* Available data *
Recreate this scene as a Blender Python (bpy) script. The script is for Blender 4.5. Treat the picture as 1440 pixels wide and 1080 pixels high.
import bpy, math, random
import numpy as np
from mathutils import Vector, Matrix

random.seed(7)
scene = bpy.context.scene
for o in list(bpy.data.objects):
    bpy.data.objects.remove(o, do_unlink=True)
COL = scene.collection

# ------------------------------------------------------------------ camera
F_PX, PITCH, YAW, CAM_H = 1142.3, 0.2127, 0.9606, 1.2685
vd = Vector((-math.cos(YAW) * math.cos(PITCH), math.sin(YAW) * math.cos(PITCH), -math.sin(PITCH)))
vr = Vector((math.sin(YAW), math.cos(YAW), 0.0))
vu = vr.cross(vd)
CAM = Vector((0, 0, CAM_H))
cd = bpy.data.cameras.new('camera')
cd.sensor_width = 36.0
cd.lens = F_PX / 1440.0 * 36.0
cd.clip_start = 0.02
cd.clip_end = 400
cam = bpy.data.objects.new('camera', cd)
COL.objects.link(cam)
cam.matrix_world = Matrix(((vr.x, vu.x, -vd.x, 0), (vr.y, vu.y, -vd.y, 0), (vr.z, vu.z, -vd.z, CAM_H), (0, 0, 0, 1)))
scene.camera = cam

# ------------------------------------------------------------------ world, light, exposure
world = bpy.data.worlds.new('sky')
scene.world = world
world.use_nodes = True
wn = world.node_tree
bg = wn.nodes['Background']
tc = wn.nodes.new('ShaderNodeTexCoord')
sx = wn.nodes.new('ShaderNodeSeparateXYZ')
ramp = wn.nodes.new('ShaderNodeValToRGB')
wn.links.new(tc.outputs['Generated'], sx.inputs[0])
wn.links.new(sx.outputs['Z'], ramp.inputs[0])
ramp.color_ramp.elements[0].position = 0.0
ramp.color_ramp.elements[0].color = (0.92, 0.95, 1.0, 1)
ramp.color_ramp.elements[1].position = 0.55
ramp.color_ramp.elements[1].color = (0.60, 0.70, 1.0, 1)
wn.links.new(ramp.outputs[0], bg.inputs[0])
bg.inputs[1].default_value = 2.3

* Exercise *
Give back exactly the material above from its opening line to the line bearing "scene.camera = cam".

* Correct result *
Recreate this scene as a Blender Python (bpy) script. The script is for Blender 4.5. Treat the picture as 1440 pixels wide and 1080 pixels high.
import bpy, math, random
import numpy as np
from mathutils import Vector, Matrix

random.seed(7)
scene = bpy.context.scene
for o in list(bpy.data.objects):
    bpy.data.objects.remove(o, do_unlink=True)
COL = scene.collection

# ------------------------------------------------------------------ camera
F_PX, PITCH, YAW, CAM_H = 1142.3, 0.2127, 0.9606, 1.2685
vd = Vector((-math.cos(YAW) * math.cos(PITCH), math.sin(YAW) * math.cos(PITCH), -math.sin(PITCH)))
vr = Vector((math.sin(YAW), math.cos(YAW), 0.0))
vu = vr.cross(vd)
CAM = Vector((0, 0, CAM_H))
cd = bpy.data.cameras.new('camera')
cd.sensor_width = 36.0
cd.lens = F_PX / 1440.0 * 36.0
cd.clip_start = 0.02
cd.clip_end = 400
cam = bpy.data.objects.new('camera', cd)
COL.objects.link(cam)
cam.matrix_world = Matrix(((vr.x, vu.x, -vd.x, 0), (vr.y, vu.y, -vd.y, 0), (vr.z, vu.z, -vd.z, CAM_H), (0, 0, 0, 1)))
scene.camera = cam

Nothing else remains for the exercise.